### Your goal
Take the material below and write it all out again exactly.

### Dataset extract
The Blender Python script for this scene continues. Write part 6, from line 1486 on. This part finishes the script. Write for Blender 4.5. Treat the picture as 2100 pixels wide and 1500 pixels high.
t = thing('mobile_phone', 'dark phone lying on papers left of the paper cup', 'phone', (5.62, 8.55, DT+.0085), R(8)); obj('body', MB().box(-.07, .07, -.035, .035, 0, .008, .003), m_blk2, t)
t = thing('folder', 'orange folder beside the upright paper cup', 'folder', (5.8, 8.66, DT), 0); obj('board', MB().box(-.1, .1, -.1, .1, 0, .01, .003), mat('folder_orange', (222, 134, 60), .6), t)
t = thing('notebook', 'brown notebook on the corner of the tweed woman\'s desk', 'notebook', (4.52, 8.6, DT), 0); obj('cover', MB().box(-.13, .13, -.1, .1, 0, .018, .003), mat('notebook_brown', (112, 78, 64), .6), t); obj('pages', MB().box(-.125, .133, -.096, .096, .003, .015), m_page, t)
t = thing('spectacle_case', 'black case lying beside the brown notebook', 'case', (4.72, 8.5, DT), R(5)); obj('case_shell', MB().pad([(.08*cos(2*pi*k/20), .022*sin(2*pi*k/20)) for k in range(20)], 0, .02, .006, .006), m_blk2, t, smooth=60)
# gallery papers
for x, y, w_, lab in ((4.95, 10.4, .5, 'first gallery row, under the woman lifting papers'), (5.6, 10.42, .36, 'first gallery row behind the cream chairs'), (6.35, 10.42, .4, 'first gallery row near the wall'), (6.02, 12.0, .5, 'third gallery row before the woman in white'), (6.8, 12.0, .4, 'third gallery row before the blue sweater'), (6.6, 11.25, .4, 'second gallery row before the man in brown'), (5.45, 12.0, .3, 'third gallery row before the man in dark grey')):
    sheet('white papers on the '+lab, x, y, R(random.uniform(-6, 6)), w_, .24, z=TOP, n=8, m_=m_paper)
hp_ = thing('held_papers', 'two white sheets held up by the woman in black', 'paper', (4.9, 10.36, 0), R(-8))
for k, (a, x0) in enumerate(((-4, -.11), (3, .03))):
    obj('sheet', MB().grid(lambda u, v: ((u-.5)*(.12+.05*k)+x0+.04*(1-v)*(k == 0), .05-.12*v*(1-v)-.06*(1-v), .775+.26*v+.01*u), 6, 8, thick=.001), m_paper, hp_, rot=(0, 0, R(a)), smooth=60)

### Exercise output
The Blender Python script for this scene continues. Write part 6, from line 1486 on. This part finishes the script. Write for Blender 4.5. Treat the picture as 2100 pixels wide and 1500 pixels high.
t = thing('mobile_phone', 'dark phone lying on papers left of the paper cup', 'phone', (5.62, 8.55, DT+.0085), R(8)); obj('body', MB().box(-.07, .07, -.035, .035, 0, .008, .003), m_blk2, t)
t = thing('folder', 'orange folder beside the upright paper cup', 'folder', (5.8, 8.66, DT), 0); obj('board', MB().box(-.1, .1, -.1, .1, 0, .01, .003), mat('folder_orange', (222, 134, 60), .6), t)
t = thing('notebook', 'brown notebook on the corner of the tweed woman\'s desk', 'notebook', (4.52, 8.6, DT), 0); obj('cover', MB().box(-.13, .13, -.1, .1, 0, .018, .003), mat('notebook_brown', (112, 78, 64), .6), t); obj('pages', MB().box(-.125, .133, -.096, .096, .003, .015), m_page, t)
t = thing('spectacle_case', 'black case lying beside the brown notebook', 'case', (4.72, 8.5, DT), R(5)); obj('case_shell', MB().pad([(.08*cos(2*pi*k/20), .022*sin(2*pi*k/20)) for k in range(20)], 0, .02, .006, .006), m_blk2, t, smooth=60)
# gallery papers
for x, y, w_, lab in ((4.95, 10.4, .5, 'first gallery row, under the woman lifting papers'), (5.6, 10.42, .36, 'first gallery row behind the cream chairs'), (6.35, 10.42, .4, 'first gallery row near the wall'), (6.02, 12.0, .5, 'third gallery row before the woman in white'), (6.8, 12.0, .4, 'third gallery row before the blue sweater'), (6.6, 11.25, .4, 'second gallery row before the man in brown'), (5.45, 12.0, .3, 'third gallery row before the man in dark grey')):
    sheet('white papers on the '+lab, x, y, R(random.uniform(-6, 6)), w_, .24, z=TOP, n=8, m_=m_paper)
hp_ = thing('held_papers', 'two white sheets held up by the woman in black', 'paper', (4.9, 10.36, 0), R(-8))
for k, (a, x0) in enumerate(((-4, -.11), (3, .03))):
    obj('sheet', MB().grid(lambda u, v: ((u-.5)*(.12+.05*k)+x0+.04*(1-v)*(k == 0), .05-.12*v*(1-v)-.06*(1-v), .775+.26*v+.01*u), 6, 8, thick=.001), m_paper, hp_, rot=(0, 0, R(a)), smooth=60)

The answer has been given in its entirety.